Pour l'Église catholique, une paroisse est la communauté de fidèles regroupés autour du curé qui a reçu délégation de l'évêque. L'évêque a autorité sur le diocèse, le curé sur la paroisse. Il y a une dimension géographique, d'ailleurs les paroisses ont donné leurs noms aux subdivisions administratives que sont devenues les communes au moment de la Révolution (c'est pour ça qu'elles ont souvent des noms de saints). Là où une paroisse s'arrête, une autre commence, de sorte que l'ensemble du territoire est couvert et que chaque paroissien sait de quelle paroisse il dépend.
Par contre, pour les protestants, il n'est pas question de géographie. On ne parle d'ailleurs pas, dans les textes officiels, de paroisse, mais d'Église locale. Et l'Église, pour les protestants, ce n'est pas un lieu, ce n'est pas un territoire, c'est un événement : l'événement d'une Parole partagée, que ce soit sous la forme du culte (et plus spécifiquement de la prédication) ou des sacrements (le baptême et la Cène). Il arrive que je parle ici de paroisse ou de paroissiens, mais je le fais à la façon protestante, pour être sûre d'être comprise dans une culture majoritairement catholique !
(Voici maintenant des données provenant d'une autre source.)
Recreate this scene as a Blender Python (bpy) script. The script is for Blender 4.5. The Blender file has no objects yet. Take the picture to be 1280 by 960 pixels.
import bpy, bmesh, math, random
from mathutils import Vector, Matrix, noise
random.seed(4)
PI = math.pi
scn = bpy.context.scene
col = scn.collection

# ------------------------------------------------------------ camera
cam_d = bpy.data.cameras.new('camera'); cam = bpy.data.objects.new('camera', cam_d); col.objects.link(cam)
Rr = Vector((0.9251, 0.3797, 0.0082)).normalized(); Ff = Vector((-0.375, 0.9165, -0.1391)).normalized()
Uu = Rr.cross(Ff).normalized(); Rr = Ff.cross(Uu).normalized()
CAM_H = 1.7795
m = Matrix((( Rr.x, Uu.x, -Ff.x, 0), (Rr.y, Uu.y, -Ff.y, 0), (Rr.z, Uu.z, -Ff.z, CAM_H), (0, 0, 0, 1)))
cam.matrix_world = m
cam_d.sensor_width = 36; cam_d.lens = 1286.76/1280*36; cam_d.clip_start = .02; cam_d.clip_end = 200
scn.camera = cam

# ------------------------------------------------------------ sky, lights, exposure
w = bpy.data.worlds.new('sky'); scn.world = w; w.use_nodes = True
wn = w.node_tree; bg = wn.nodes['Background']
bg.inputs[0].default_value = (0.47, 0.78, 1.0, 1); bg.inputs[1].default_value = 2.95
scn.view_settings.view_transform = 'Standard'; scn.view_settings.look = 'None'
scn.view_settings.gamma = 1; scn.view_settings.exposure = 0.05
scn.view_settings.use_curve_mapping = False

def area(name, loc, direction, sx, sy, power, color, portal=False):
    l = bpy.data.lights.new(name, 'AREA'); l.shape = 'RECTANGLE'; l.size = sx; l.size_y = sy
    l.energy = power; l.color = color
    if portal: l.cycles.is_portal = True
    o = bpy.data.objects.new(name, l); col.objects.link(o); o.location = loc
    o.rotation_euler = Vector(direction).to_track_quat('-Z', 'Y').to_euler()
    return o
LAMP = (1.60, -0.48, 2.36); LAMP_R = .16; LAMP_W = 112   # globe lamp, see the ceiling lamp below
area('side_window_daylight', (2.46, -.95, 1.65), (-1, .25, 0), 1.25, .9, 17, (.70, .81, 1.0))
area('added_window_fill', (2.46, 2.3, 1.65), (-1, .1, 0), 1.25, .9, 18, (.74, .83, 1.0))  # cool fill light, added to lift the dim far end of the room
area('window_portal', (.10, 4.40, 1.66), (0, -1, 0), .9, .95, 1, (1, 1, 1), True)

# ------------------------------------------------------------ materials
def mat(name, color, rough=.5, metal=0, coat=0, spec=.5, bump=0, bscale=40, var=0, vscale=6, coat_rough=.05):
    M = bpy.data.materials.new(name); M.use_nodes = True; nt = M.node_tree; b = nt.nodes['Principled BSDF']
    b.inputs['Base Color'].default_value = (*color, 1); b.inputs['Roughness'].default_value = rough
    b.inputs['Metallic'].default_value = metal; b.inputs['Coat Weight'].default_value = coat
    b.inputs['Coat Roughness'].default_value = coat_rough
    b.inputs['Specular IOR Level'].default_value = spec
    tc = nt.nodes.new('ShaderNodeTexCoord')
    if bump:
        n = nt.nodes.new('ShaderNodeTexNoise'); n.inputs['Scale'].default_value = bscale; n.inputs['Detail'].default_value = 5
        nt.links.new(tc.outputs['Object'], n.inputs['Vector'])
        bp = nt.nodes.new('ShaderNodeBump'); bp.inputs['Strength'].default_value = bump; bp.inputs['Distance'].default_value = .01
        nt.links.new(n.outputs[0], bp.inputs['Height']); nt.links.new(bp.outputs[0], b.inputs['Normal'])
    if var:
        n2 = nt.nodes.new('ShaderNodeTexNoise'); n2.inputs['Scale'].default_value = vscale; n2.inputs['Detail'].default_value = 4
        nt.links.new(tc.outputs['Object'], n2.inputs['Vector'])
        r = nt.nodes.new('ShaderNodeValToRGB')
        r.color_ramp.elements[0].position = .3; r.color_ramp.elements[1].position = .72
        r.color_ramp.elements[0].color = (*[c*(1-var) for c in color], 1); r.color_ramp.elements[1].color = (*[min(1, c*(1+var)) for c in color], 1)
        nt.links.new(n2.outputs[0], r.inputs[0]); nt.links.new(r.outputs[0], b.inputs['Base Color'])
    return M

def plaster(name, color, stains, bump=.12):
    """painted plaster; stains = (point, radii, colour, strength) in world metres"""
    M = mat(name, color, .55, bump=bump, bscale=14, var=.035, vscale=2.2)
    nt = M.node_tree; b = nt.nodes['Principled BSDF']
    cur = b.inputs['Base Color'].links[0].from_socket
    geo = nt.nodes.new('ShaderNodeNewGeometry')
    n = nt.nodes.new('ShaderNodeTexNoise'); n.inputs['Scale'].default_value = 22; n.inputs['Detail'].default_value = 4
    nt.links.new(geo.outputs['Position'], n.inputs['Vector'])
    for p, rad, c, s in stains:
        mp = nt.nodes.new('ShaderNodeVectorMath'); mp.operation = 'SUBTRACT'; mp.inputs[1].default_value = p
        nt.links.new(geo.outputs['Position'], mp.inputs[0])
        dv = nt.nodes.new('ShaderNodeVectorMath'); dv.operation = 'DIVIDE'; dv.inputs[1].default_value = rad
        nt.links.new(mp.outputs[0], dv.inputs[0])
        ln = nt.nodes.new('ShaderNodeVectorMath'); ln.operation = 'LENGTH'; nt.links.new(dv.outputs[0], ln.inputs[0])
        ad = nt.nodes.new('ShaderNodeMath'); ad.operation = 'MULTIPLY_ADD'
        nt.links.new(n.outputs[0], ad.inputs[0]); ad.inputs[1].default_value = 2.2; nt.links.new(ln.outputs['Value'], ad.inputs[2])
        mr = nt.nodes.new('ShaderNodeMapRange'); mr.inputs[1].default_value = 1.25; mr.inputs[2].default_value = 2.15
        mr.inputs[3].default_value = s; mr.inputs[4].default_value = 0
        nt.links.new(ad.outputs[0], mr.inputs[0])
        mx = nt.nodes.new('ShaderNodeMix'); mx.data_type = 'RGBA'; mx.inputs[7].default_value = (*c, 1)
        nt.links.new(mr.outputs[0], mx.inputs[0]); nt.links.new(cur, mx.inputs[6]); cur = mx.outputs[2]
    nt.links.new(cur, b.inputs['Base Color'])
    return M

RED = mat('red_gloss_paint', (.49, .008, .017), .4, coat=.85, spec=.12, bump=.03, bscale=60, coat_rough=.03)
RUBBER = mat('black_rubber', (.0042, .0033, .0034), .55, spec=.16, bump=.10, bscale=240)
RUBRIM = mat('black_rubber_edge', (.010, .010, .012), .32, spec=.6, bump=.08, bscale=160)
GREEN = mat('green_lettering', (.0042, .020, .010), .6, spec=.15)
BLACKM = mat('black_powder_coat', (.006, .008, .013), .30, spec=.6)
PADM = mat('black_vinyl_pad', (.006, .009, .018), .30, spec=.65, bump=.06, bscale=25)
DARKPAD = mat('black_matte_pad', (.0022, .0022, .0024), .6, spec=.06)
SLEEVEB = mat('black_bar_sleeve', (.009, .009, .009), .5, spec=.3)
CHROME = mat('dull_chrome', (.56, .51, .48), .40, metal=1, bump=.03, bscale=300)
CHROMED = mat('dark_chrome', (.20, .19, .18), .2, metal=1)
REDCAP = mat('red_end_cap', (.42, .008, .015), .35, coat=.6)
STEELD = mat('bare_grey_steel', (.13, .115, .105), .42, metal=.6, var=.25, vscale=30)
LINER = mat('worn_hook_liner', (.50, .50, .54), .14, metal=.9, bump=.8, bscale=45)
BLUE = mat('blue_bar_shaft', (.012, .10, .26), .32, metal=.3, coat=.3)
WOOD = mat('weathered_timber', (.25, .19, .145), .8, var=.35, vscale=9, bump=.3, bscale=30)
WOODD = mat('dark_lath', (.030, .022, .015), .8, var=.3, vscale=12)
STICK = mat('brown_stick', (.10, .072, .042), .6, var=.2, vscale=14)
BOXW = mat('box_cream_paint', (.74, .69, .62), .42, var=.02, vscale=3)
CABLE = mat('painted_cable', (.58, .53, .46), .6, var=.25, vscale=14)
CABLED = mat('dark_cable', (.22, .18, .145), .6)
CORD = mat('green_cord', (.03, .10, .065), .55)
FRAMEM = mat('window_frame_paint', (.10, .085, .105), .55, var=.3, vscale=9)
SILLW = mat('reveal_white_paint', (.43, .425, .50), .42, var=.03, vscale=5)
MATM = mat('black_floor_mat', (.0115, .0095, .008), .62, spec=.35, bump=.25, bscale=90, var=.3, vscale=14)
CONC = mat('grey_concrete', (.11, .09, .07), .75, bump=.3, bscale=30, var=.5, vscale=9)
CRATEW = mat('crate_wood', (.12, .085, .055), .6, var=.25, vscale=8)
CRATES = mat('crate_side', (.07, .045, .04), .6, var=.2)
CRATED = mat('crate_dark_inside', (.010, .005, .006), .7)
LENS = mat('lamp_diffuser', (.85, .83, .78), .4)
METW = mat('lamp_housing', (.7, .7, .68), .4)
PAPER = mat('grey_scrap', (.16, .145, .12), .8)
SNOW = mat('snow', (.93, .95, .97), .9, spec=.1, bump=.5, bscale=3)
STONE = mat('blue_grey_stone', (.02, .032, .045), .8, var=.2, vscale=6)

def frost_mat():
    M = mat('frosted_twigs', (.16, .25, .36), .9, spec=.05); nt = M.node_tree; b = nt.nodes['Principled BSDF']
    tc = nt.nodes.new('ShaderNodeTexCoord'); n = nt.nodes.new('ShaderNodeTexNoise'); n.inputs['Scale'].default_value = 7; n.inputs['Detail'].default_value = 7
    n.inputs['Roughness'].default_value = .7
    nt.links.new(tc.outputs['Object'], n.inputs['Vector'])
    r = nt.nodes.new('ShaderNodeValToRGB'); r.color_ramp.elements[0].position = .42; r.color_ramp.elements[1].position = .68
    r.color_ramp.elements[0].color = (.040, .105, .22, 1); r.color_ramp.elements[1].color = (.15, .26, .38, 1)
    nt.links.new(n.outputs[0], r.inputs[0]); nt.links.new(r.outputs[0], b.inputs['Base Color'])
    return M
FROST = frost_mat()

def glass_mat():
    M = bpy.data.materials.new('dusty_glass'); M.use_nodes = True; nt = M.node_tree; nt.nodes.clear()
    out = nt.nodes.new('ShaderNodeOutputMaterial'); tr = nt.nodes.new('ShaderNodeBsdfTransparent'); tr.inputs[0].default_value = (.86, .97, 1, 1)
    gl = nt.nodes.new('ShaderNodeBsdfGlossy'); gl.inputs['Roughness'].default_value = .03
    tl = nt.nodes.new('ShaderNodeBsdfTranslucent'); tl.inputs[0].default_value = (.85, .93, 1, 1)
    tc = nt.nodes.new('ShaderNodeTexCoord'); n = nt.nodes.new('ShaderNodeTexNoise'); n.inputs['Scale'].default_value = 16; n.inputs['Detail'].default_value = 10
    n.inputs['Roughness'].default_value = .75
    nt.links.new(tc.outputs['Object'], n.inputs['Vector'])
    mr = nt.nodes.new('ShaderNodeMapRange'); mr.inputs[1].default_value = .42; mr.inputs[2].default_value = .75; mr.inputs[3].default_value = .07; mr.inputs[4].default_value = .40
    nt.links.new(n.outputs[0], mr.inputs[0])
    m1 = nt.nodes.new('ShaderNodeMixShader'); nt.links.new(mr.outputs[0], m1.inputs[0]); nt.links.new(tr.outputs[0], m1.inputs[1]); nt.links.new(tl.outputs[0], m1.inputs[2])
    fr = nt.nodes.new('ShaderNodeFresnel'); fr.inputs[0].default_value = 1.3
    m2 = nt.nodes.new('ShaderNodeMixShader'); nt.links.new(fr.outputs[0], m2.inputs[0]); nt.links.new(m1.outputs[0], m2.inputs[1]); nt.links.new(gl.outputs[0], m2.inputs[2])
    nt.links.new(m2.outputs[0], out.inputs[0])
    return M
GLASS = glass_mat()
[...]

Car en France, pays modelé par le catholicisme, on continue de penser en termes de territoire lorsqu'on pense à l'Église. Même si est protestant depuis les galères, si j'ose dire. Et on comprend pourquoi : quand on habite quelque part, on "fait Église" avec ceux qui sont là, on s'enracine dans cette communauté-là, c'est normal. Encore faut-il ne jamais perdre de vue que ce n'est pas ainsi que l'Église protestante unie de France, dont je suis ministre, est conçue. Dans cette Église-là, on n'est jamais le pasteur d'un lieu : on n'est pas le pasteur de X, mais le pasteur de l'Église, envoyé à X. À la limite, on pourrait imaginer un énorme pool de pasteurs qui bougerait tout le temps dans les communautés locales, ce serait pertinent du point de vue théologique. Humainement, ce serait sûrement plus compliqué... On pourrait imaginer aussi une Église totalement dépourvue de lieux de culte, qui continuerait à prêcher et à se réunir autrement, ça fonctionnerait aussi (c'est ce qui s'est passé pendant les temps de Désert). Mais là aussi, humainement, c'est compliqué... nos "anciens" sont souvent très attachés aux lieux de culte où ils ont vécu leur vie de foi, et les "nouveaux" ont besoin de repères dans l'espace, comme tout le monde.
Mais sur le fond, il importe de se souvenir que le pasteur n'est jamais chargé d'un territoire. Il accompagne des gens qui cherchent à vivre en disciples dans l'écoute de la Parole et la célébration des sacrements.
Lorsque Paul écrivait partout pour essayer d'entraîner les Églises à faire une collecte pour l'Église de Jérusalem, il rappelait longuement, puissamment, que ce qui fait l'Église, ce n'est pas la couverture la plus totale possible d'un territoire, mais la solidarité entre des communautés réunies par leur tête, c'est-à-dire le Christ. Ce qu'il esquissait ainsi, c'est ce à quoi nous appartenons encore aujourd'hui : une institution-corps, qui existe parce que les communautés locales sont solidaires les unes des autres, à l'écoute d'un Autre.